Wave Riders
Collector Wayne Babcock’s quest for totemic surfboards
Written by Christian Beamish
Photographs by Dewey Nicks
Surfboards embody the cultural mores of their time; the chemical composites of today no less than the great olos of Hawaiian chieftains, selected from sacred forests. But what thread links the cultures of the Polynesian voyagers and the surfers of today? As the holder of one of the preeminent collections of surfboards—a grouping that includes boards that date to Hawaiian royalty and contemporary world champions—Wayne Babcock is uniquely positioned to answer that question. “It’s all connected,” he says, by “the same beautiful act of riding a wave and playing in nature.”
Born in Los Angeles in 1958, Babcock describes his childhood wonderment at the butterflies and flowers that, for him, represented the real magic of the universe. This notion of magic, or at least of a grander scheme at work, continues to inform his view of the world. “It’s funny how the universe works with me,” he says. The historic surfboards that are his passion seem to come to him, he adds. “They manifest.”
Randy Rarick, who runs classic surfboard auctions and does restoration work on boards, says, “Surf aficionados and collectors are a rare breed. Of this select group, probably the most knowledgeable and prolific collector is Wayne Babcock. He has, arguably, the best collection in the United States, if not the world.”
But it’s not as though Babcock sits around waiting for the boards to manifest. He’s been a collector for a long time. His mother was a collector, and when he was young she took him to estate sales around Los Angeles, helping him develop an eye for the valuable and unusual. Babcock held a spot at the Rose Bowl Flea Market for years, adding to his trove of 20th-century ephemera, such as sunglasses, lighters, and pocket knives.
The surfboards are his heart’s delight, but Babcock pays the bills running Angels Antiques in Carpinteria, where for 40 years he has been the go-to guy for anyone looking for that special midcentury object—a chair, table, teapot, or tchotchke. Hawaiiana is another specialty; he has an encyclopedic knowledge of Hawaiian slack-key guitar players.
In his flea market days, Babcock displayed a placard designed like a wanted poster from the Wild West. But instead of desperados, he was after vintage surfboards: “Top dollar paid!” read a graphic explosion. Rather than provide contact information on the poster, he waited for people to talk with him directly so he could gauge whether a lead was worth following.
The older boards in the collection speak of summers long passed yet suggest the timeless joy of getting into the surf and simply riding back to shore. George Greenough, originally of Montecito but long ensconced among the glistening forests and point surf of Byron Bay in New South Wales, Australia, is surfing’s patron saint of high-performance design. His experiments with kneeboards led to the shortboard revolution in 1967, forever altering the way surfers approach the waves. His windsurfing boards (shown lower right) incorporate highly advanced foils for maximum hydrodynamic efficiency.

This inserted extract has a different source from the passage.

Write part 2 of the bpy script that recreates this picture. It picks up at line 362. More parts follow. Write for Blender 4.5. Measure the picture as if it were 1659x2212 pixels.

During one such conversation, a woman mentioned that her husband had a very old board. So began a series of phone calls that Babcock likens to an affair, in which she quietly kept him apprised of her spouse’s willingness to let the board go. Her husband had bought it from another Angeleno who had acquired the board in the 1930s in Waikiki, the cradle of contemporary surfing. Waikiki was the stomping grounds of a cadre of Hawaiian watermen known as the Beach Boys, among them the greatest of all surfers, Duke Kahanamoku.
It was not Duke’s board, but the man in the 1930s had asked the Beach Boys—whom he presumably met through surf lessons—if he could buy the oldest surfboard they knew of. And it is the thought of distant generations of Hawaiian grandfathers riding this surfboard that fires Babcock’s imagination.
His oldest boards (including the 1930s-era board) were shaped by master crafters who obtained the characteristics they wanted in their designs through concaves and chines, well-shaped rails, and pure, functional outlines.
Ultimately, perhaps, it is the refinement of these earliest boards that connects the surfing and seafaring technologies of ancient Polynesia to those of the modern era. Babcock’s collection comprises some 400 surfboards, many representing important shaping developments: Joe Quigg’s Malibu Chip design sits on a rack above a Bob Simmons planing hull; there are Renny Yater’s era-defining noseriders and his California guns of the 1970s. Dick Brewer big-wave spears share space with George Greenough’s high-speed windsurfing boards. Al Merrick’s shortboard precision and John Bradbury single fins attest to the lineage of Santa Barbara surfing.
“Carpinteria needs a surf museum,” Babcock says. His wave-riding talismans, though well- catalogued and properly stored in a temperature-controlled container on a private ranch in Carpinteria, are not available for public viewing. He envisions a venue where these boards can inform, inspire, and help people connect to the splendor of surfing and its long history in the Pacific and around the world.